I was struck by this passage:
During the 1920s, the established Northeastern Anglo-Saxon elites who then dominated the Ivy League wished to sharply curtail the rapidly growing numbers of Jewish students, but their initial attempts to impose simple numerical quotas provoked enormous controversy and faculty opposition. Therefore, the approach subsequently taken by Harvard President A. Lawrence Lowell and his peers was to transform the admissions process from a simple objective test of academic merit into a complex and holistic consideration of all aspects of each individual applicant; the resulting opacity permitted the admission or rejection of any given applicant, allowing the ethnicity of the student body to be shaped as desired.This describes a conspiracy. And it occurred to me once again how stupid the supposedly savvy take on conspiracies and conspiracy theories is. People believe in conspiracy theories because people conspire. For every ludicrous conspiracy theory out there, there is some illegitimate scheme being perpetrated by those in power who conspire together. Often enough, I'm sure, we just haven't heard about it yet. You only need to look at the history of the crack epidemic and the CIA, the Gulf of Tonkin incident, MK Ultra, or similar to understand that conspiracies are not some unheard of phenomenon that only crazies could think about. The fact that there are many conspiracy theories that are looney tunes and persist against all evidence (say, the supposed Apollo 11 hoax) doesn't mean that people should be nearly as quick to dismiss all allegations of conspiracy as the work of cranks. After all, 9/11 was a conspiracy. It just happened to have been a conspiracy undertaken by Al Qaeda.
Now many people will tell you that the conspiracy among elite colleges to exclude Jews is not of the same kind as the ones typically discussed by the less evidence-based conspiracy theorists out there. But I think that's actually a mistake, an analytical mistake. Part of the point here is that you don't have to posit a shadowy cabal to argue that there is a conspiracy afoot. These college admissions officer probably weren't meeting in secret rooms while wearing robes and swearing oaths. Rather, they were engaged in an organic expression of bigotry against one of the most maligned and oppressed groups in history. By making conspiracy a matter of secretive cults and nonexistent organizations like the Illuminati, both conspiracy theorists and their critics underestimate the ways in which petty bigotries and self-interest can congeal quite suddenly into ugly, illegitimate crime.

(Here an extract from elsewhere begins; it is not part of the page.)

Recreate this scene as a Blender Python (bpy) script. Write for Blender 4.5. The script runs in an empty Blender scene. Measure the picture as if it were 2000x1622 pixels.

Which brings us to Benghazi. I haven't discussed it, in large part because as a frequent critic of the Obama administration, my complaints would be easily dismissed as a matter of grinding an axe against it. And indeed, that's the tack that most defenders of the State Department and its handling of Benghazi has taken: those who bring up that bizarre string of connected incidents are merely out to attack Obama. Well, I've got to tell you, there's a lot of smoke, there, in a part of the world where we have an enormous amount of history telling us to suspect American misbehavior. And this is a perfect example of a situation where you don't have to posit some secretive taskmasters planning everything out in advance to think that there is conspiring going on. I don't think that the Benghazi attack was planned by the Obama administration or anything similar. I suspect that they were up to no good, some things went wrong, they panicked, and are now covering up various illegal and illegitimate actions. They weren't pulling all the strings from the very beginning. But that doesn't mean they didn't conspire and aren't conspiring now.
My suspicion is that there are more people who think that Benghazi doesn't pass the smell test, but are worried about saying so. And I don't think that it's pure partisanship that keeps them from saying so. I think, in fact, that what keeps them from speaking out is a fear of not looking savvy. Because if there's anything people in our political class are interested in defending, it's their commitment to appearing to be savvy insiders who are concerned about the right things. Few things get you considered a naif or a kook quicker than alleging conspiracy in a way that seems to elide with the conservative media. That's a mistake; letting other people's self-interested, bad analysis dictate your own is no way to better understand the world. Constant incredulity about the claims of one wing of the media merely makes you overly credulous about the claims of different wings. Once again, people are made naive by their desire to appear nothing but.